## [TASK INSTRUCTIONS]
The lines from the top of the material below through the line containing "R = math.radians" are to be printed exactly, with pictures omitted.

# MATERIAL FOR THIS EXERCISE start

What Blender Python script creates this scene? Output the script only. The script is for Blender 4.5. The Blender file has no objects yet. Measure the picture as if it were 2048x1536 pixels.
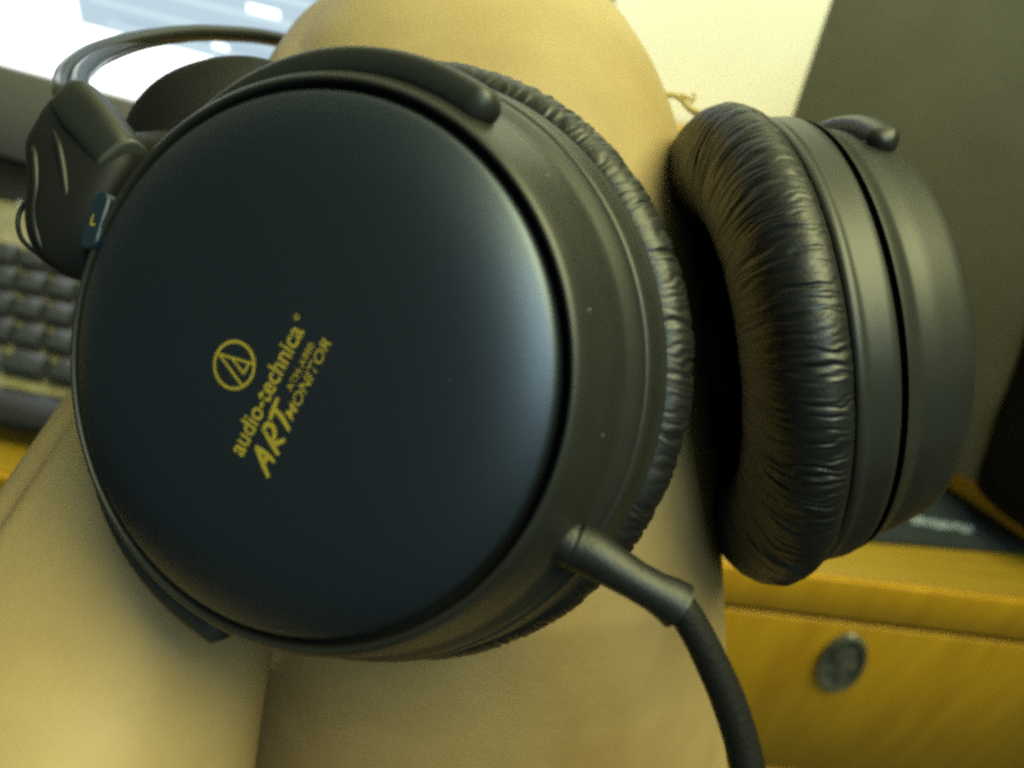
import bpy, bmesh, math, random
from mathutils import Vector, Matrix, noise
random.seed(7)
sc = bpy.context.scene
col = sc.collection
R = math.radians

# ------------------------------------------------------------------ camera
F = 1773.0                      # focal length in photo pixels (photo 2048 x 1536)
CAM = Vector((0, 0, 1.15))
MC = Matrix.Translation(CAM) @ (Matrix.Rotation(R(45), 4, 'X') @ Matrix.Rotation(R(7), 4, 'Z'))
cam = bpy.data.cameras.new('camera')
cam.sensor_width = 36
cam.lens = 36 * F / 2048
cam.clip_start = 0.005
cam.clip_end = 60
cam.dof.use_dof = True
cam.dof.focus_distance = 0.157
cam.dof.aperture_fstop = 13.5
co = bpy.data.objects.new('camera', cam)
col.objects.link(co)
co.matrix_world = MC
sc.camera = co

def C(x, y, z):                 # hand-held metres: right, down, away from the lens -> world
    return MC @ Vector((x, -y, -z))
def at(px, py, d):
    return C((px - 1024) / F * d, (py - 768) / F * d, d)
def on_z(px, py, z):
    d = at(px, py, 1) - CAM
    return CAM + d * ((z - CAM.z) / d.z)
def on_plane(px, py, p, n):
    d = at(px, py, 1) - CAM
    return CAM + d * ((p - CAM).dot(n) / d.dot(n))

# ------------------------------------------------------------------ light
w = bpy.data.worlds.new('World')
sc.world = w
w.use_nodes = True
bg = w.node_tree.nodes['Background']
bg.inputs[0].default_value = (0.40, 0.60, 0.50, 1)
bg.inputs[1].default_value = 0.21

def area(name, loc, target, size, power, color, sy=None):
    l = bpy.data.lights.new(name, 'AREA')
    l.shape = 'RECTANGLE'
    l.size = size
    l.size_y = sy or size
    l.energy = power
    l.color = color
    o = bpy.data.objects.new(name, l)
    col.objects.link(o)
    o.location = loc
    o.rotation_euler = (Vector(target) - Vector(loc)).to_track_quat('-Z', 'Y').to_euler()
    return o
area('ceiling_light', (0.70, 0.10, 2.25), (0, 0.35, 0.9), 1.1, 36, (0.95, 0.97, 0.46), 0.8)
l_ = bpy.data.lights.new('wall_fill', 'SPOT')          # added unseen spot to brighten the wall
l_.energy = 78; l_.color = (0.90, 1.0, 0.72); l_.spot_size = R(52); l_.spot_blend = 0.8; l_.shadow_soft_size = 0.12
lo_ = bpy.data.objects.new('wall_fill', l_); col.objects.link(lo_)
lo_.location = (0.02, 0.08, 1.85)
lo_.rotation_euler = (Vector((0.20, 0.755, 0.98)) - Vector(lo_.location)).to_track_quat('-Z', 'Y').to_euler()
area('window_light', C(0.40, -0.16, -0.95), C(0, 0, 0.15), 0.34, 5.2, (0.66, 0.92, 1.0), 0.60)
sc.view_settings.view_transform = 'Standard'
sc.view_settings.look = 'None'
sc.view_settings.exposure = -0.08
sc.cycles.max_bounces = 6
sc.cycles.pixel_filter_type = 'BLACKMAN_HARRIS'
sc.cycles.filter_width = 3.1
sc.cycles.use_denoising = False

# ------------------------------------------------------------------ materials
def mat(name, base, rough=0.5, metal=0.0, var=0.0, vscale=20, bump=0.0, bscale=200, spec=0.5, sheen=0, col2=None, stretch=None, coat=0, sss=0, emis=None, estr=0):
    m = bpy.data.materials.new(name)
    m.use_nodes = True
    nt = m.node_tree
    b = nt.nodes['Principled BSDF']
    b.inputs['Base Color'].default_value = (*base, 1)
    b.inputs['Roughness'].default_value = rough
    b.inputs['Metallic'].default_value = metal
    b.inputs['Specular IOR Level'].default_value = spec
    b.inputs['Coat Weight'].default_value = coat
    if sss:
        b.inputs['Subsurface Weight'].default_value = sss
        b.inputs['Subsurface Radius'].default_value = (1, .5, .25)
        b.inputs['Subsurface Scale'].default_value = 0.004
    if emis:
        b.inputs['Emission Color'].default_value = (*emis, 1)
        b.inputs['Emission Strength'].default_value = estr
    tc = nt.nodes.new('ShaderNodeTexCoord')
    src = tc.outputs['Object']
    if stretch:
        mp = nt.nodes.new('ShaderNodeMapping')
        mp.inputs['Scale'].default_value = stretch
        nt.links.new(src, mp.inputs[0])
        src = mp.outputs[0]
    if var or col2:
        n = nt.nodes.new('ShaderNodeTexNoise')
        n.inputs['Scale'].default_value = vscale
        n.inputs['Detail'].default_value = 6
        n.inputs['Roughness'].default_value = 0.6
        nt.links.new(src, n.inputs['Vector'])
        cr = nt.nodes.new('ShaderNodeValToRGB')
        cr.color_ramp.elements[0].position = 0.3
        cr.color_ramp.elements[1].position = 0.7
        c2 = col2 or tuple(c * (1 - var) for c in base)
        cr.color_ramp.elements[0].color = (*c2, 1)
        cr.color_ramp.elements[1].color = (*(base if col2 else tuple(min(1, c * (1 + var * .6)) for c in base)), 1)
        nt.links.new(n.outputs['Fac'], cr.inputs[0])
        nt.links.new(cr.outputs[0], b.inputs['Base Color'])
    if bump:
        n2 = nt.nodes.new('ShaderNodeTexNoise')
        n2.inputs['Scale'].default_value = bscale
        n2.inputs['Detail'].default_value = 4
        nt.links.new(src, n2.inputs['Vector'])
        bp = nt.nodes.new('ShaderNodeBump')
        bp.inputs['Strength'].default_value = bump
        bp.inputs['Distance'].default_value = 0.0006
        nt.links.new(n2.outputs['Fac'], bp.inputs['Height'])
        nt.links.new(bp.outputs[0], b.inputs['Normal'])
    return m

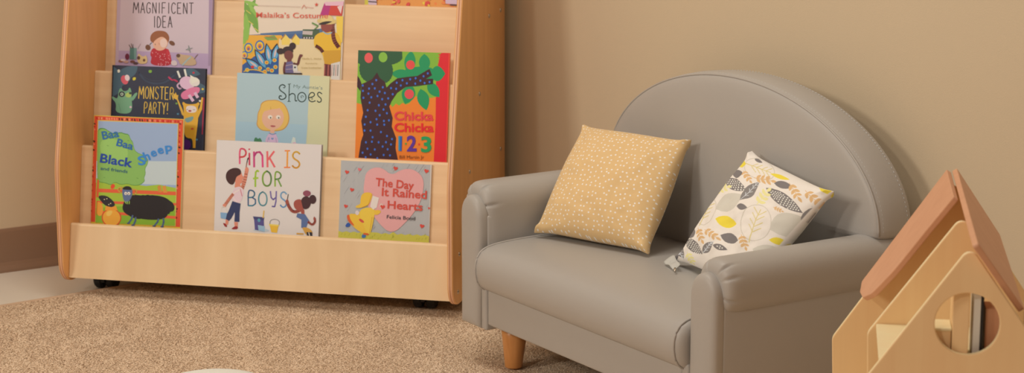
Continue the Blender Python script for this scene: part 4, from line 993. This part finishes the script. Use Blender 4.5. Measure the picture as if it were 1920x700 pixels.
class LeafPrint(PArt):
    """leaves drawn in fabric units (x right, y down, about 900 x 650), mapped to the cushion face"""
    def poly(s, pts, col, raw=False, same=False):
        return PArt.poly(s, [s.f(p) for p in pts], col, raw, same)
    def f(s, p):
        dx, dy = p[0]-462, p[1]-25; ax, ay = 430, 208; bx, by = -402, 580; det = ax*by-ay*bx
        a, b_ = -1+2*(dx*by-dy*bx)/det, 1-2*(ax*dy-ay*dx)/det
        e = max(0, (1-a*a)*(1-b_*b_))**.5      # fabric fullness: the print rides out over the stuffing
        dx += 88*e; dy += 66*e
        return (-1+2*(dx*by-dy*bx)/det, 1-2*(ax*dy-ay*dx)/det)
    def _sub(s, t, c, d):
        q = s.clip(t)
        if len(q) >= 3: s.polys.append((q, s.layer, c))
pa = LeafPrint()
GREY, DG_, MUST, TAN, PALE, LG = (134,122,112), (124,112,104), (238,200,62), (216,168,112), (232,218,140), (206,190,166)
def twig(x, y, L, ang, col):
    c, s_ = math.cos(ang), math.sin(ang); x -= L*.5*c; y -= L*.5*s_
    pa.line([(x, y), (x+L*c, y+L*s_)], 3.5, col)
    for q in (.15, .42, .70):
        for sg in (-1, 1):
            a2 = ang+sg*.85; l2 = L*.36; pa.poly(leafshape(x+L*q*c+l2*.5*math.cos(a2), y+L*q*s_+l2*.5*math.sin(a2), l2, l2*.5, a2), col)
    pa.poly(leafshape(x+L*1.1*c, y+L*1.1*s_, L*.34, L*.18, ang), col)
def outline_leaf(x, y, r, ang):
    c, s_ = math.cos(ang), math.sin(ang)
    pa.poly([(x+r*1.15*math.cos(t)*c-r*.85*math.sin(t)*s_, y+r*1.15*math.cos(t)*s_+r*.85*math.sin(t)*c) for t in np.linspace(0, 2*PI, 30)], (238,228,214))
    pa.line([(x+r*1.15*math.cos(t)*c-r*.85*math.sin(t)*s_, y+r*1.15*math.cos(t)*s_+r*.85*math.sin(t)*c) for t in np.linspace(0, 2*PI, 30)], 4, (206,188,164))
    pa.line([(x-r*1.3*c, y-r*1.3*s_), (x+r*.9*c, y+r*.9*s_)], 4.5, (214,188,120))
    for q in (-.6, -.25, .15, .5):
        for sg in (-1, 1):
            a2 = ang+sg*.75; px, py = x+r*q*c, y+r*q*s_; pa.line([(px, py), (px+r*.55*math.cos(a2), py+r*.55*math.sin(a2))], 4, (214,188,120))
def vein_leaf(x, y, L, w, ang, col=GREY, vc=(206,198,192)):
    pa.poly(leafshape(x, y, L, w, ang), col); c, s_ = math.cos(ang), math.sin(ang)
    pa.line([(x-L*.45*c, y-L*.45*s_), (x+L*.55*c, y+L*.55*s_)], 3.5, vc)
    for q in (-.25, -.05, .15, .3):
        for sg in (-1, 1):
            a2 = ang+sg*.7; px, py = x+L*q*c, y+L*q*s_; pa.line([(px, py), (px+w*.36*math.cos(a2), py+w*.36*math.sin(a2))], 3, vc)
def mesh_leaf(x, y, L, w, ang):
    pa.poly(leafshape(x, y, L, w, ang), DG_); c, s_ = math.cos(ang), math.sin(ang); n = int(L/11)
    for k in range(1, n):
        t = -.5+k/n; hw = w*.5*math.sin(PI*(t+.5))**.8-5
        m_ = int(hw/6)
        for j in range(-m_, m_+1):
            Y = j*11+(5 if k % 2 else 0)
            if abs(Y) < hw: pa.poly(ell(x+L*t*c-Y*s_, y+L*t*s_+Y*c, 3.8, n=6), (226,218,212))
for v in ((370,305,150,85,-.6), (640,400,175,115,-.4), (560,560,160,90,.2)): pa.poly(leafshape(*v), LG)
for v in ((250,355,62,-1.1), (495,405,82,-1.25), (520,120,70,.3), (760,520,70,-.8)): outline_leaf(*v)
for v in ((418,100,58,38,.0), (625,157,100,24,.25), (355,405,100,60,.2), (165,395,56,46,-.6), (595,488,84,36,.05), (852,228,80,44,.8), (330,660,90,50,.3), (760,640,90,50,.2)): pa.poly(leafshape(*v), MUST)
for v in ((407,157,68,46,.05), (435,330,50,32,.1), (635,200,98,42,.15), (165,465,64,58,.9), (370,490,92,56,.3), (693,458,38,34,.8), (72,585,60,36,-.6), (225,305,50,30,-.9), (520,640,80,46,.1), (515,72,50,20,.4)): pa.poly(leafshape(*v), DG_)
for v in ((395,215,118,62,.4), (632,282,205,66,.62), (180,540,135,62,.75), (325,545,70,34,.3), (690,600,120,60,.4)): mesh_leaf(*v)
for v in ((470,245,140,54,-.8), (740,365,140,68,-.95), (95,550,120,42,1.3), (262,548,90,40,-.8), (820,350,60,30,-1.2)): vein_leaf(*v)
for v in ((455,165,62,1.0), (535,178,84,.1), (688,228,90,1.1), (775,262,100,.9), (222,475,80,1.2), (280,472,76,.6), (435,502,70,1.3), (822,298,50,.5), (112,470,60,-1.0), (600,330,40,.4)): twig(*v, TAN)
for v in ((320,240,80,-.3), (530,275,90,-.9), (765,410,90,-1.1), (150,605,80,1.2), (420,600,80,.2)): twig(*v, PALE)
me2 = pillow_mesh(P2, A(232,226,222), pa.polys, n=360)
o2 = link('throw_pillow', me2, M['cotton'])
tag(o2, 'white square cushion printed with grey, yellow and tan leaves on sofa', 'cushion')
# flopped fabric tail and zip pull at the leaf cushion's lower corner
bm = bmesh.new(); q0 = P2.pt(-.97, -.97, 1)
grid = {}
for i in range(9):
    for j in range(7):
        u, v = i/8, j/6
        p = Vector((.445+.056*u-.004*v, .193-.026*u-.017*v*(1.2-.5*u), .2835+.012*(1-v)*(1-.4*u)+.0015*math.sin(u*9+v*3)))
        grid[i, j] = bm.verts.new(p)
for i in range(8):
    for j in range(6): bm.faces.new((grid[i, j], grid[i+1, j], grid[i+1, j+1], grid[i, j+1]))
bmesh.ops.solidify(bm, geom=bm.faces[:], thickness=.0015)
obj('hem_flap', bm, plain('white_cotton_hem', A(228,220,220), .9, bump=.2), o2, smooth=True)
bm = bmesh.new(); add_tube(bm, [(.500,.156,.2845), (.504,.153,.2865), (.508,.150,.2855), (.512,.147,.2830)], .0022, 8)
obj('zip_pull', bm, M['steel'], o2, smooth=True)


# ------------------------------------------------------------------ wooden dollhouse
HE = Vector((-.7601, .6498, 0)); HW = Vector((.6498, .7601, 0)); HP = Vector((1.25, .13, 0))
house = thing('dollhouse', 'natural wooden dollhouse with steep gables beside right sofa arm', 'dollhouse', tuple(HP), math.atan2(HW.y, HW.x))
# local frame: x = width, y = away from the viewer (so the front is at negative y), z up
ZF = .0125
def gable(hw, zc, za, rad=.012):
    return [(-hw+.012, ZF), (-hw, zc), (0, za), (hw, zc), (hw-.012, ZF)], [0, .02, rad, .02, 0]
def gable_panel(name, off, hw, zc, za, holes=(), th=.010, parent=house):
    p, r = gable(hw, zc, za); 
    return prism(name, round_poly(p, r, 6), lambda a, b, s: (a, -off+(0, th)[s], b), (M['house'], M['house_edge']), parent, holes, .0015)
def arch_hole(cx, z0, z1, hw, n=12): return [(cx-hw, z0), (cx-hw, z1)] + [(cx-hw*math.cos(t), z1+hw*math.sin(t)) for t in np.linspace(0, PI, n)[1:-1]] + [(cx+hw, z1), (cx+hw, z0)]
gable_panel('back_gable', .0, .178, .325, .588)
gable_panel('middle_gable', .28, .1295, .412, .5915)
gable_panel('front_gable', .472, .178, .338, .5915, [ell(0, .4825, .0437, .0437, n=40)])
# floors
def hbox(name, x0, x1, y0, y1, z0, z1, mat, par=house, bev=.001): return box(name, (x0, x1, y0, y1, z0, z1), M[mat], par, bev)
hbox('upper_floor', -.117, .117, -.461, -.281, .419, .427, 'house_edge')
hbox('lower_floor', -.160, .160, -.461, .0, .200, .208, 'house_edge')
hbox('base_floor', -.160, .160, -.461, .0, .0125, .022, 'house_edge')
# roof panels
sl = 1.475; dn = math.hypot(1, sl); RZ = .602
def roof(side, outline, name, t=.009):
    def f(a, b, s):   # a = offset to the front, b = distance down the slope
        nx, nz = side*sl/dn, 1/dn
        x = side*b/dn+nx*(t*s); z = RZ-b*sl/dn+nz*(t*s)-.004
        return (x, -a, z)
    return prism(name, outline, f, (M['houseroof'], M['houseroof']), house, (), .0015)
roof(-1, round_poly([(-.012, .002), (.195, .002), (.180, .070), (.168, .150), (.136, .203), (.090, .226), (.035, .232), (-.012, .226)][::1], [0, .004, .05, .08, .04, .03, .02, .006], 6), 'roof_panel')
roof(1, round_poly([(-.016, .0), (.50, .0), (.475, .06), (.445, .126), (-.012, .126)], [0, .004, .06, .01, .004], 6), 'roof_panel')
# what the round window shows: small furniture inside on the upper floor
dh = thing('toy_cabinet', 'small plain wooden toy cabinet seen through round dollhouse window, left', 'toy furniture', tuple(HP+HE*-.33+HW*-.045+Vector((0,0,.4275))), math.atan2(HW.y, HW.x))
rotz_h = math.atan2(HW.y, HW.x)
def inroom(off, w, z): return tuple(HP-HE*off+HW*w+Vector((0,0,z)))
dh.location = inroom(.432, -.040, .4272)
def hp(name, d, mat, par, bev=.001): return box(name, d, M[mat], par, bev)
hp('body', (-.020, .020, -.022, .022, .0, .040), 'house', dh); hp('top', (-.022, .0205, -.024, .024, .040, .044), 'house_edge', dh)
dv = hp('divider', (-.019, .003, -.46, -.40, .4272, .528), 'house', house)
bd = thing('toy_board', 'white toy board with black edge standing inside the dollhouse', 'toy furniture', inroom(.42, .014, .4272), rotz_h)
hp('panel', (-.005, .005, -.03, .03, 0, .105), 'white', bd); hp('edge_strip', (.0052, .0090, -.03, .03, 0, .105), 'black', bd)
od = thing('toy_wardrobe', 'tall orange brown toy wardrobe with cream edge inside the dollhouse', 'toy furniture', inroom(.42, .042, .4272), rotz_h)
hp('body', (-.016, .012, -.02, .02, 0, .070), 'houseroof', od); hp('edge_strip', (.0122, .0150, -.021, .02, 0, .070), 'cream', od)
cl = thing('hinge_clip', 'small grey metal clip at lower right edge of dollhouse roof', 'clip', inroom(.445, .078, .492), rotz_h)
bm = bmesh.new(); add_box(bm, -.001, .012, -.012, .006, -.012, .004, bev=.002); obj('plate', bm, M['steel'], cl)
bm = bmesh.new(); add_lathe(bm, [(.003,-.013), (.003,.007)], 12, 'y', (.006, 0, .005)); obj('pin', bm, M['steel'], cl)


# ------------------------------------------------------------------ white pouf in the foreground
bm = bmesh.new(); add_lathe(bm, [(.04, .0125), (.085, .014), (.108, .022), (.118, .040), (.116, .060), (.100, .076), (.07, .085), (.03, .0885), (.004, .089)], 48)
pf = obj('floor_cushion', bm, M['pouf'], None, smooth=True)
pf.location = (.079, -.601, 0)
tag(pf, 'round white floor cushion peeking in at the bottom edge on carpet', 'cushion')

# ------------------------------------------------------------------ light
def area(name, loc, target, size, power, col, size_y=None):
    l = bpy.data.lights.new(name, 'AREA'); l.energy = power; l.color = col; l.size = size
    if size_y: l.shape = 'RECTANGLE'; l.size_y = size_y
    o = bpy.data.objects.new(name, l); COL.objects.link(o); o.location = loc
    o.rotation_euler = (Vector(target)-Vector(loc)).to_track_quat('-Z', 'Y').to_euler(); return o
KEY, FIL, CEI, WS = .10, .25, .72, .20
KC = FC = (1, .88, .72); CC = (1, .90, .75); WC = (1, .66, .50, 1)
area('window_light', (3.1, -5.5, 3.5), (0, .1, .3), .35, 480*KEY, KC)
area('front_fill_light', (.5, -5.2, 2.7), (.3, .4, .3), 1.1, 300*FIL, FC, .9)  # soft fill added from the front left, stands for no known window
area('ceiling_light', (.35, -.55, 2.65), (.35, -.40, 0), 1.4, 34*CEI, CC, .9)
w = bpy.data.worlds.new('world'); bpy.context.scene.world = w; w.use_nodes = True
w.node_tree.nodes['Background'].inputs[0].default_value = WC; w.node_tree.nodes['Background'].inputs[1].default_value = WS

# ------------------------------------------------------------------ camera
cd = bpy.data.cameras.new('camera'); cam = bpy.data.objects.new('camera', cd); COL.objects.link(cam)
cd.sensor_width = 36; cd.lens = 4160.5*36/1920; cd.clip_end = 50
F = Vector((-.82572579, .52587314, -.204045)); Rt = Vector((.53717448, .84347115, 0)); Up = Rt.cross(F)
mw = Matrix((Rt, Up, -F)).transposed().to_4x4(); mw.translation = (3.73922414, -2.26885745, 1.2831); cam.matrix_world = mw
cd.dof.use_dof = True; cd.dof.focus_distance = 4.15; cd.dof.aperture_fstop = 8
bpy.context.scene.camera = cam
vs = bpy.context.scene.view_settings; vs.view_transform = 'Standard'; vs.look = 'None'; vs.exposure = 0; vs.gamma = 1; vs.use_curve_mapping = False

# MATERIAL FOR THIS EXERCISE end

## [SOLUTION TO THE EXERCISE]
What Blender Python script creates this scene? Output the script only. The script is for Blender 4.5. The Blender file has no objects yet. Measure the picture as if it were 2048x1536 pixels.
import bpy, bmesh, math, random
from mathutils import Vector, Matrix, noise
random.seed(7)
sc = bpy.context.scene
col = sc.collection
R = math.radians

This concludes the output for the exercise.